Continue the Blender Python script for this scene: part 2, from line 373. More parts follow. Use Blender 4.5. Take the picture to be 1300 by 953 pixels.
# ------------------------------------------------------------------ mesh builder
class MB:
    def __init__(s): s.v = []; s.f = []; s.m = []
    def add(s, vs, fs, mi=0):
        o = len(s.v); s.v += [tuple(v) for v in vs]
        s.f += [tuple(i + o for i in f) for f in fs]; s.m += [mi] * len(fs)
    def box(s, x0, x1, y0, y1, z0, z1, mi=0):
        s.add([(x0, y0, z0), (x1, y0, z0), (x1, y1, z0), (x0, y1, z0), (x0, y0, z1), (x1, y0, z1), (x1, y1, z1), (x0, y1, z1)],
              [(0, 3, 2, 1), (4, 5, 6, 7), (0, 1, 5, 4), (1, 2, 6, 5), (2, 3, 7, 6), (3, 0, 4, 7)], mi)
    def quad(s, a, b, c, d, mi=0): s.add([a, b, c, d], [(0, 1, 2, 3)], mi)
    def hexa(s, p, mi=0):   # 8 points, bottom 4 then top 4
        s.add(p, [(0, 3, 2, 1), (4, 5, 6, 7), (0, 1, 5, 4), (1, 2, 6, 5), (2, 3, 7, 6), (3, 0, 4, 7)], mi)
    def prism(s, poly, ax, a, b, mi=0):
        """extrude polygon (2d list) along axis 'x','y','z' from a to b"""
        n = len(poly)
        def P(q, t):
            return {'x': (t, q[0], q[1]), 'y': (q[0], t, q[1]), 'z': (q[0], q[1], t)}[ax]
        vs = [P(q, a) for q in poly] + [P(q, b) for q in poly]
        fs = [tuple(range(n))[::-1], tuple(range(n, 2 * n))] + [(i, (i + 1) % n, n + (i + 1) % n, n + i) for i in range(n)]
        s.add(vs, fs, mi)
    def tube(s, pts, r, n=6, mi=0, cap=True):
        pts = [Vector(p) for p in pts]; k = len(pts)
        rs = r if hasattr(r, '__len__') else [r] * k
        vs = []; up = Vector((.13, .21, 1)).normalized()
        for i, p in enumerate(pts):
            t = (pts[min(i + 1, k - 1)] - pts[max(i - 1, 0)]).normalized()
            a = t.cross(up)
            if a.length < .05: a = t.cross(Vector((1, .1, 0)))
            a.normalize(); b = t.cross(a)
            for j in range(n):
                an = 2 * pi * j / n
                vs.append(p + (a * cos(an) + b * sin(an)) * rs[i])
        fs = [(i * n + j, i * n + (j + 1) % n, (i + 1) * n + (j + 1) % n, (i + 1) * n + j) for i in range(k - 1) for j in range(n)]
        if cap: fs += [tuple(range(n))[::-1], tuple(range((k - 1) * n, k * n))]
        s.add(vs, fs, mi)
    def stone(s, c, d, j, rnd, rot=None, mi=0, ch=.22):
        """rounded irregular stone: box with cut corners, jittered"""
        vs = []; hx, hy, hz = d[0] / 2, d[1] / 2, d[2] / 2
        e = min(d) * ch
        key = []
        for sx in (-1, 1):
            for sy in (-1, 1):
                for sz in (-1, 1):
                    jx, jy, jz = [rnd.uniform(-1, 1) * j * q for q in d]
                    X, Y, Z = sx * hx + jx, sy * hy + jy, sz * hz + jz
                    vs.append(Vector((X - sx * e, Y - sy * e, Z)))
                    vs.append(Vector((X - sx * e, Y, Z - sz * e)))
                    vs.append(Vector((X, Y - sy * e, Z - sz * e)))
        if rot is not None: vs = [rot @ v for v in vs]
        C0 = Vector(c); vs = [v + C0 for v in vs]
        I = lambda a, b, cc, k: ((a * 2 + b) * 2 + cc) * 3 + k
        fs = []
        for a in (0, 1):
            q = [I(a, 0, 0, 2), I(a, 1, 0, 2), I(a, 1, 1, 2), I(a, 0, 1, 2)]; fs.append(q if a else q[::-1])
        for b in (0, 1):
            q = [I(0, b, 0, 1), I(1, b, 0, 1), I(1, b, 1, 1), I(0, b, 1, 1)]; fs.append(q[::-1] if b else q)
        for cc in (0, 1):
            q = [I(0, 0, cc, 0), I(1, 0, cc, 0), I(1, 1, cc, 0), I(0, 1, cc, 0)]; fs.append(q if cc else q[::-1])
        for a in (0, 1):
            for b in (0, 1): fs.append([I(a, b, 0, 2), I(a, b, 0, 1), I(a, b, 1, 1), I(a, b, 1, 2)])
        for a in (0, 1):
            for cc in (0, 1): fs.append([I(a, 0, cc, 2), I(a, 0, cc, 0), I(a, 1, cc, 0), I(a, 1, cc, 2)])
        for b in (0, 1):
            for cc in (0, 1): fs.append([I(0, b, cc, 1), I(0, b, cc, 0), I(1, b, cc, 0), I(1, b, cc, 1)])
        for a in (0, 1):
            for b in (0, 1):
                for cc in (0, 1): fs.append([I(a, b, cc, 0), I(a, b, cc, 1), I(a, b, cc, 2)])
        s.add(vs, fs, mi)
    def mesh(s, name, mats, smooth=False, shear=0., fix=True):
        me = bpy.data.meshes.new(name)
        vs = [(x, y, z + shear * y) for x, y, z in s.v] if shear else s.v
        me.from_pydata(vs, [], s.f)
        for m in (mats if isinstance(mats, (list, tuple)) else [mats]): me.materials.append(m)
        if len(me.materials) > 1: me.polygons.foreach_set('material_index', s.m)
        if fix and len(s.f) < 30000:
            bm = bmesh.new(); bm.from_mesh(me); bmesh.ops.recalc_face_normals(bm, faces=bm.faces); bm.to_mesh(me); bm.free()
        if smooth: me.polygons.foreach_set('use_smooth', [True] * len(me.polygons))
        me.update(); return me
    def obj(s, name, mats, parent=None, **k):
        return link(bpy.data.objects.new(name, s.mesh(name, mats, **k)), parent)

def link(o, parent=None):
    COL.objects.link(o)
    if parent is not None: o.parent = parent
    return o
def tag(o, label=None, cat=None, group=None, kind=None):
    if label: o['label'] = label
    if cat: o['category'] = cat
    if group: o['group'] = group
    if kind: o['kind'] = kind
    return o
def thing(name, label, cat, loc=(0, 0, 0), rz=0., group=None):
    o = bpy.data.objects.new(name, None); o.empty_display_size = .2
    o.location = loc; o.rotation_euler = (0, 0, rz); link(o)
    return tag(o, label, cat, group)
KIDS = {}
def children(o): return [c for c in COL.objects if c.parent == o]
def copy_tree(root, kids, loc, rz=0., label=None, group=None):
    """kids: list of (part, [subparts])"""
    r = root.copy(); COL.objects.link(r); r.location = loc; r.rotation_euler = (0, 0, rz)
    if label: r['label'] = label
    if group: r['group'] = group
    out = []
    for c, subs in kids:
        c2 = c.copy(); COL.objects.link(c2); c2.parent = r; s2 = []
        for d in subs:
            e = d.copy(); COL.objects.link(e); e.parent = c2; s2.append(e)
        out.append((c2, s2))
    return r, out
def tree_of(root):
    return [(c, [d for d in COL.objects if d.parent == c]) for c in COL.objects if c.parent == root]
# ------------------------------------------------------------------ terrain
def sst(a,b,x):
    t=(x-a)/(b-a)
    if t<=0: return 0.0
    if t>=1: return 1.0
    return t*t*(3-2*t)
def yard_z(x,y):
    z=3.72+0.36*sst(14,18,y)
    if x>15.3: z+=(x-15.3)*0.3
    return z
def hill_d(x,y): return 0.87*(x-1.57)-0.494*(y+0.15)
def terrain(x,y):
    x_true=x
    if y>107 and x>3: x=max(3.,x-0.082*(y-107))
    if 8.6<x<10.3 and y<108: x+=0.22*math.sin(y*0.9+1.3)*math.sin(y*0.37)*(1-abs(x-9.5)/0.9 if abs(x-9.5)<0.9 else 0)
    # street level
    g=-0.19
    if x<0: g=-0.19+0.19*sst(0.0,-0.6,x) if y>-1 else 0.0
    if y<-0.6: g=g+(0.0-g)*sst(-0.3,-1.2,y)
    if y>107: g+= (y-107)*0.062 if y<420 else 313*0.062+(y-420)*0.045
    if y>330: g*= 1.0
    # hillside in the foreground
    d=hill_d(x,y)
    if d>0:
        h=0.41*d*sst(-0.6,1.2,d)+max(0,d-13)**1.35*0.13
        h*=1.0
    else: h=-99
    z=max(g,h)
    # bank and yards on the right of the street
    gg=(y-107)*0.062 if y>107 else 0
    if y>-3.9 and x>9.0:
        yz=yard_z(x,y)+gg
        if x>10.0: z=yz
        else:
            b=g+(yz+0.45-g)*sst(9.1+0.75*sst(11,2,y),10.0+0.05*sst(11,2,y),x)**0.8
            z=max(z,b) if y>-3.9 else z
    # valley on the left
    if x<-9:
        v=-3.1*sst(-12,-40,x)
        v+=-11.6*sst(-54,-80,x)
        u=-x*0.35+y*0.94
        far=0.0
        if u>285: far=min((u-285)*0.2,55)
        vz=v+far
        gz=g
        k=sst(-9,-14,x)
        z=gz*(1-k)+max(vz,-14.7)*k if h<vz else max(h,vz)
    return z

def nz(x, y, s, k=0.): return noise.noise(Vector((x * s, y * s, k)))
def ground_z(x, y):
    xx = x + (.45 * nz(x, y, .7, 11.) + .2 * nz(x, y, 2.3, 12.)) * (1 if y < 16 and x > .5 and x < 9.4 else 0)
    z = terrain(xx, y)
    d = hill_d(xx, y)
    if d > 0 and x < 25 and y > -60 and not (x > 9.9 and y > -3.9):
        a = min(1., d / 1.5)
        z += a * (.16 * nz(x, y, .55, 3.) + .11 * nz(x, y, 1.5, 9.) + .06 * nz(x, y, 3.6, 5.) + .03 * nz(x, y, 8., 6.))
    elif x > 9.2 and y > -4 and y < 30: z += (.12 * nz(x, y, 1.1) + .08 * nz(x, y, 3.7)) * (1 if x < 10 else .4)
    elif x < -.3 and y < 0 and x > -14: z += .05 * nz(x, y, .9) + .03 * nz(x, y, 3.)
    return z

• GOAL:
Give only the number of lines in the data that hold the string "part".

• OUTPUT OF THE EXERCISE:
2